Taiwan Nationalists leader visits Beijing

Wednesday, March 30, 2005

KMT Vice Chairman Chiang Pin-kung is meeting with CPC officials in Beijing.

A delegation of from the Chinese Kuomintang (KMT, or Nationalist Party), is meeting with Communist Party of China (CPC) officials in Beijing today, led by KMT Vice Chairman Chiang Pin-kung.

"We hope the current crisis can be minimized," Chiang said in Beijing. "After the anti-secession law was enacted we saw reactions and protests," he continued, "The Beijing authorities have likely heard it for themselves but we have also brought the voice of the Taiwanese people with us."

Banquet and meeting

Chen Yunlin, director of the Taiwan Affairs Office of the People's Republic of China, hosted Chiang at a banquet in Beijing's Diaoyutai State Guesthouse. Chen characterized the delegation's visit as opening "party to party dialogue" and that the visit "has inaugurated the first sign of a dialogue between your Party and our Party."

Wednesday evening, Chen met with the delegation to discuss cross-Straits economic ties. Representatives from numerous other Chinese agencies were also present at the meeting, including the Ministries of Agriculture and Commerce, and the General Administration of Civil Aviation. The meeting discussed the possibility of opening up Taiwan to tourists from the mainland.

Zhu Peikang, Vice Chairman of the Central Committee of the mainland's Revolutionary Committee of the Kuomintang, also welcomed the Nationalist delegation.

Zhu said Chiang's visit was important, and "focused on the common interests of the people on both sides and the promotion of the cross-Straits exchanges and cooperation."

Visit to Nanjing

The Nationalists are the main opposition party in Taiwan.

Earlier in the day, Chiang was in Nanjing, to lay a wreath at the tomb of his party's founder, Sun Yat-sen. He also signed a guest book at the former Nationalists presidential office with the line, "Icebreaking journey."

"My heart was filled with limitless excitement and deep emotion," Chiang told the Associated Press. "It was very moving to visit."

Nanjing was the former capital used by the Nationalists before they lost the civil war with the Communists and evacuated to Taiwan in 1949.

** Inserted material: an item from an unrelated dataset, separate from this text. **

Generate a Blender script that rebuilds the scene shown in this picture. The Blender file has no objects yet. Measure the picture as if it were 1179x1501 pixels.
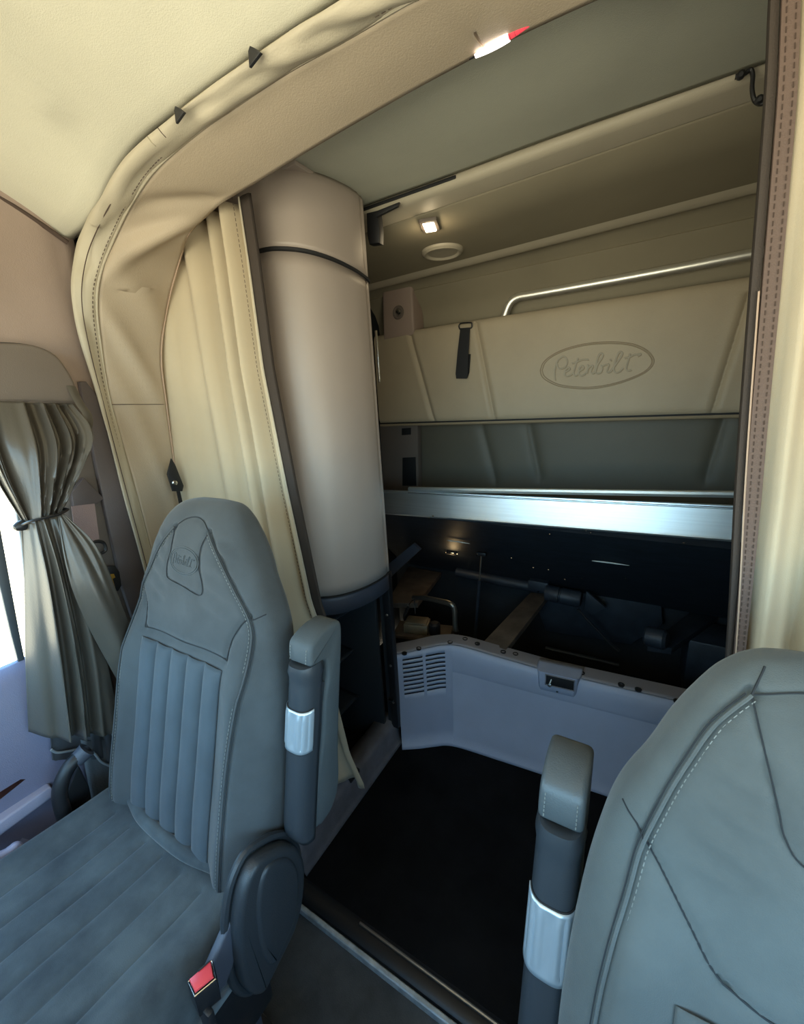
import bpy, bmesh, math, random
import numpy as np
from mathutils import Vector, Matrix, noise

random.seed(4)
C = bpy.context.scene.collection
# ------------------------------------------------------------------ camera
EYE = Vector((0, 0, 1.5)); FPX = 600.0; CX, CY = 589.5, 750.5
MR = ((0.85955172, 0.08524133, -0.50388963), (0.50810945, -0.24814371, 0.82477239), (-0.05473235, -0.9649656, -0.25660428))
cam = bpy.data.cameras.new('camera'); cam_o = bpy.data.objects.new('camera', cam); C.objects.link(cam_o)
cam.sensor_fit = 'HORIZONTAL'; cam.sensor_width = 36; cam.lens = 36 * FPX / 1179; cam.clip_start = .02
right = Vector((MR[0][0], MR[1][0], MR[2][0])); down = Vector((MR[0][1], MR[1][1], MR[2][1])); fwd = Vector((MR[0][2], MR[1][2], MR[2][2]))
R3 = Matrix((right, -down, -fwd)).transposed()
cam_o.matrix_world = Matrix.Translation(EYE) @ R3.to_4x4()
bpy.context.scene.camera = cam_o
# ------------------------------------------------------------------ world: daylight, blue-white above, sunlit ground below
W = bpy.data.worlds.new('daylight'); bpy.context.scene.world = W; W.use_nodes = True
nt = W.node_tree; nt.nodes.clear()
wo = nt.nodes.new('ShaderNodeOutputWorld'); bg = nt.nodes.new('ShaderNodeBackground')
tc = nt.nodes.new('ShaderNodeTexCoord'); sp = nt.nodes.new('ShaderNodeSeparateXYZ'); rp = nt.nodes.new('ShaderNodeValToRGB')
mr = nt.nodes.new('ShaderNodeMapRange'); mr.inputs[1].default_value = -1; mr.inputs[2].default_value = 1
nt.links.new(tc.outputs['Generated'], sp.inputs[0]); nt.links.new(sp.outputs['Z'], mr.inputs[0]); nt.links.new(mr.outputs[0], rp.inputs[0])
nt.links.new(rp.outputs[0], bg.inputs[0]); nt.links.new(bg.outputs[0], wo.inputs[0])
el = rp.color_ramp.elements
el[0].position = 0.0; el[0].color = (.95, .83, .61, 1)
el[1].position = 1.0; el[1].color = (.22, .52, 1.0, 1)
e = el.new(.485); e.color = (.95, .85, .65, 1)
e = el.new(.515); e.color = (.50, .80, 1.0, 1)
bg.inputs[1].default_value = 9.5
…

In Taiwan, Joseph Wu, chairman of the Mainland Affairs Council, condemned the visit by the Nationalist delegation to the mainland.

"The Chinese strategy is always divide and conquer, and the KMT is playing into China's hands," he told The New York Times and International Herald Tribune reporters. "It's very odd that they would cooperate with the Communist Party instead of the ruling party here on Taiwan," Wu said.

Vice Minister of Foreign Affairs Michael Ying-mao Kau disclosed that the United States is concerned about the Nationalist visit, and that American officials have privately said that Taiwan's political parties should first unify and build a consensus to strengthen their negotiating position with mainland China.